Kiedy „Kolejorz” po raz pierwszy skontaktował się z Fortuną Düsseldorf, Niemcy szybko wyczuli, co jest grane i sprowadzili następcę w postaci Daniela Ginczka. W międzyczasie kluby zajmowały się ustalaniem szczegółów dotyczących podziału pensji.
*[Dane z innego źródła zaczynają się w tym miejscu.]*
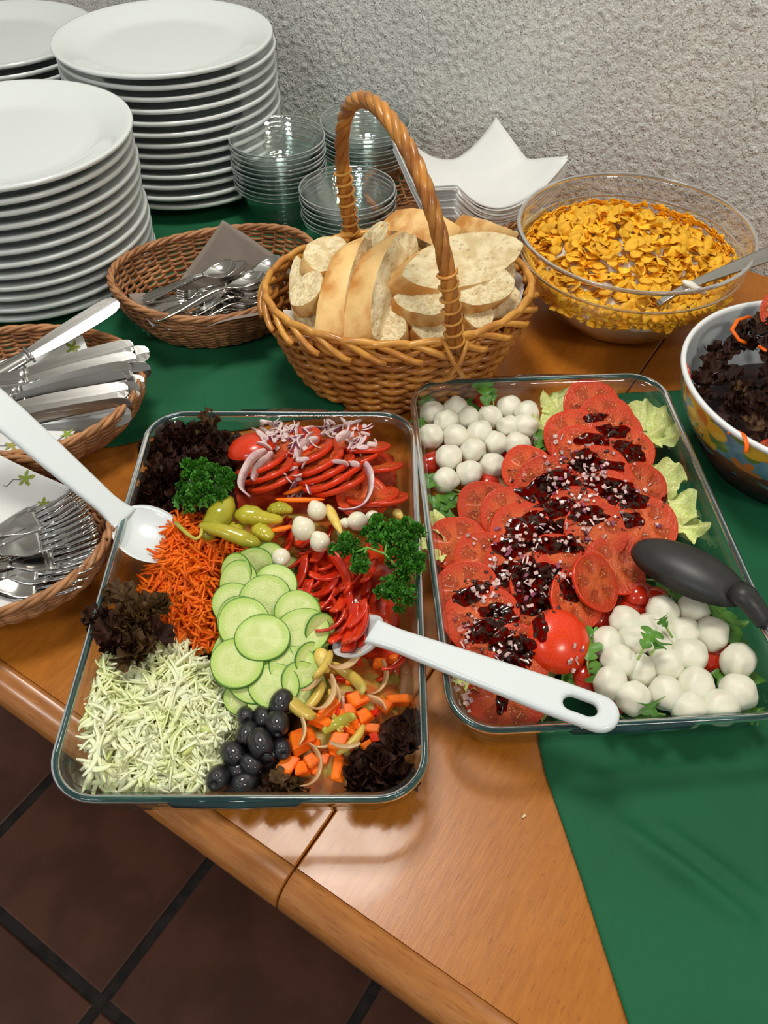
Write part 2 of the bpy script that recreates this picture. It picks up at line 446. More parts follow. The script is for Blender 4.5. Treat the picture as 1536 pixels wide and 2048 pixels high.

Fani ekipy z Wielkopolski oczekiwali, że siedmiokrotny reprezentant biało-czerwonych lada moment zostanie sprowadzony, w efekcie czego będzie mógł przygotowywać się do dalszej walki o mistrzostwo kraju. Nieoczekiwanie do zawodnika zgłosiły się inne drużyny, a pierwszeństwo zapewniło sobie KV Mechelen. 24-latek oraz jego pracodawca byli gotowi przyjąć ofertę, ale wówczas doszło do drugiego zwrotu akcji.
Jeśli nic się nie zmieni w sposobie myślenia „Kownasia”, we wtorek zawita on do Polski, na miejscu przejdzie testy medyczne i wypożyczenie stanie się faktem.
Przed wyjazdem z ojczyzny również bronił on barw Lecha Poznań. Będzie to zatem dla niego powrót po czterech i pół roku przerwy.